You will think my people had itchy feet - which they did have. Especially F.(ather] as we did not stop at one place long. Just chasing the rainbow, I now guess, for '68 found us at near Hackberry where we remained a year, and I went to school at old Andrews Chappell where I advanced from cat & dog to baker--shady & so on. I recall one day while at that place a Mexican freight caravan came by. There must have been at least 50 big two wheeled carts in the caravan - with one yoke of steers pulling the carts. The road by our house was then the highway from San Antonio to Houston, the terminal of the RR. Hackberry was also a P. O. where the mail and passengers were carried on a four-horse stage. The stage driver would blow a horn when near enough to the   P. O. that the stable attendant would have fresh horses out and ready to put to the stage - that the mail could move on to its next destination or stage stand.

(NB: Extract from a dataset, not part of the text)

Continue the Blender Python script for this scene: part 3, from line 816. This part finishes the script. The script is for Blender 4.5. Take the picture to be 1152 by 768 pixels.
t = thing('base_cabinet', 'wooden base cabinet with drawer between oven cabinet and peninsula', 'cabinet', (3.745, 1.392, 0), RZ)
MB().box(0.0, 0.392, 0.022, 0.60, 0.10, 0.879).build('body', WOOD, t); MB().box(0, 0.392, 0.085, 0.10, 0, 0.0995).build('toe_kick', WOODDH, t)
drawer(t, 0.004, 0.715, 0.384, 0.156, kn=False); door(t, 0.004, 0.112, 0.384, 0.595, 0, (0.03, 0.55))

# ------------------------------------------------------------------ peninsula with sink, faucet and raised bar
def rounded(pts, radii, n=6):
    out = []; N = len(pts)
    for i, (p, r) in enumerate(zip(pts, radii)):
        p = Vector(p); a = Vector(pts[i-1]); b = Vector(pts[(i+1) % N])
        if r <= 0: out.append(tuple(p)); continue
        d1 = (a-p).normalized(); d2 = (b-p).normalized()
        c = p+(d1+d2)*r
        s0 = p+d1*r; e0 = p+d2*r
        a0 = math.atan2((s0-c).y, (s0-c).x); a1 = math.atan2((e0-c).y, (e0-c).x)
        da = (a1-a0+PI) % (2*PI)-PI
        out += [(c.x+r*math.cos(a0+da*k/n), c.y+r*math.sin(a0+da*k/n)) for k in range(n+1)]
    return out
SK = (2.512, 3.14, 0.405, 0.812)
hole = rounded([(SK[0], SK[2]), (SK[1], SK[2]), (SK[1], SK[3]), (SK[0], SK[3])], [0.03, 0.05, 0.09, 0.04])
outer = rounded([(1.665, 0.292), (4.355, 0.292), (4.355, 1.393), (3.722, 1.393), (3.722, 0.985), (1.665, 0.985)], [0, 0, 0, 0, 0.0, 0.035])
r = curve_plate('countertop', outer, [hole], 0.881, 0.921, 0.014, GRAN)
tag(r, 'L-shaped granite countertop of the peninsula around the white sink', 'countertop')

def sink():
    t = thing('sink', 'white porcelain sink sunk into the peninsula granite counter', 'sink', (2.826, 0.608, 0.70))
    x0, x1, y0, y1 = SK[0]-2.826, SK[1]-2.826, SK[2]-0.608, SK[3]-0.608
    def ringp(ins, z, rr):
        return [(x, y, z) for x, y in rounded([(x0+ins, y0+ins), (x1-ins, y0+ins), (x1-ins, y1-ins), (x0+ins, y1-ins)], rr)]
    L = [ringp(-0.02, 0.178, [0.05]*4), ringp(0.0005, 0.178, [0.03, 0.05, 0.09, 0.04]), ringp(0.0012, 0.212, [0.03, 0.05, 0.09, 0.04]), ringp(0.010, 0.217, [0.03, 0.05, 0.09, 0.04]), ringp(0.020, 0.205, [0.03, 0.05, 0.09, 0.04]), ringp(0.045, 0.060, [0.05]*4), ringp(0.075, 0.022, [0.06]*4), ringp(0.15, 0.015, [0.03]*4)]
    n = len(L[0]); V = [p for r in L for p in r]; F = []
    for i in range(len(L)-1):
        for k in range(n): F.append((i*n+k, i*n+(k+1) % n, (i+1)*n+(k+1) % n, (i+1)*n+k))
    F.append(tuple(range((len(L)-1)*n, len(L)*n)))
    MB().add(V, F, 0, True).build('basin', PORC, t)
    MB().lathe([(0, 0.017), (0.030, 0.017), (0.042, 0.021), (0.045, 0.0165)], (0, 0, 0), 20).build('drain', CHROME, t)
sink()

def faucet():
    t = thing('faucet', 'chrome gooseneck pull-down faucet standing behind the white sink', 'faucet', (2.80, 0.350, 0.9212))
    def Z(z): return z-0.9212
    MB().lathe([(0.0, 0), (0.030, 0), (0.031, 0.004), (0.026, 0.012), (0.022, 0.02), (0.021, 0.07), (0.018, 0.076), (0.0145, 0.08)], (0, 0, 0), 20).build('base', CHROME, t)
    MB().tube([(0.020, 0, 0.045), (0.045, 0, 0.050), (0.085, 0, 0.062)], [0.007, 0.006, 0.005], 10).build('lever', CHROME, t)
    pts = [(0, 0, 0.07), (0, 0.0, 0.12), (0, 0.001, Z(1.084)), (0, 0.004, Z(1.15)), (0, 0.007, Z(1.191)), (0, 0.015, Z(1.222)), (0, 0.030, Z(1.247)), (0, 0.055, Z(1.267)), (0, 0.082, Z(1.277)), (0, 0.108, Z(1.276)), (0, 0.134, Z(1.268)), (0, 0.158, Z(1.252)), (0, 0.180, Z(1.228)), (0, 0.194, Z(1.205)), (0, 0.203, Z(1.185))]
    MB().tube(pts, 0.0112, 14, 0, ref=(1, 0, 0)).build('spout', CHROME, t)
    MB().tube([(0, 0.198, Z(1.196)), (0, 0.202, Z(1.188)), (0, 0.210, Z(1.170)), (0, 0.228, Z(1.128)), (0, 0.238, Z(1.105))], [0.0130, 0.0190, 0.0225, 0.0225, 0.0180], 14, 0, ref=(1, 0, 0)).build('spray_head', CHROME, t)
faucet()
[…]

Mrs. M. E. Peacock Walker wrote to Woodson, " When I was a young school girl, a widow Coffey (Coffee) visited us and told Mother this story.  Her husband went to the Co. to make his pile as many others did. After a time he wrote her he had done well and was coming home overland with a good span of mules and wagon. A man named Simpson was coming with him. Simpson came but claimed C. died on the way but that he had nothing. Simpson was prosperous. I think she said C. name was Logan Coffee. She believed he was murdered……..    The young widow you spoke of whose husband wrote her that he had done well and was coming home was Logan Coffee, my Grand-father, so Uncle Bob told me, and as Uncle Bob's version was, my grand-father and a man by name of Jacks were together, and Jacks came home with the same statement as you understood………

In 1869 our family moved to Kansas.  Father of course heard of the money to be made driving cattle to Kansas and selling them, and there was plenty cattle in Texas that were very cheap and would sell in Kansas for a good profit after the overhead expenses were paid. Father purchased, as I recall, 300 head and pooled in with two other small drivers. Our family landed in Butler Co in early summer. Father hired a crew and put up prairie hay to feed such cattle he did not sell that fall,. I recall we lived in a tent until snow flew, but soon we had a house to move into. The winter was rather severe as some [of] our cattle died, though they had hay stacks to feed at their own will. Next spring we moved from Hickory Creek west to Whitewater River where the country was more open and less farms.

F.[ather] had I think 40 yoke of work oxen he had wintered on hay which he moved to our new abode and, as Father went back to Texas for more cattle, it fell to my lot to day-herd these oxen in the daytime and pen them at night. had two ponies to herd on and by the time Father returned I had the hair worn off those ponies' weathers & back in places, as I had no saddle. While there our baby brother took sick & died. The grave I know not now where it is. While the baby was sick we lived in a one room log cabin with a wagon sheet hung up for a door and a blanket for a window shutter. One day a man stuck his head thru the door and stared which scared Mother. We sat up all nite, as we had no firearms. I was placed by the door with the ax. But our fears proved to be groundless. Those oxen stampeded one day and ran into a cornfield and had a sample of Kan. corn before I could get them out of the corn.  F.[ather] had to pay damages for corn when he returned. I think half of 2 year old beef - which was cheap as the oxen did well on the luscious grass of Kan. that was free to all who would graze it.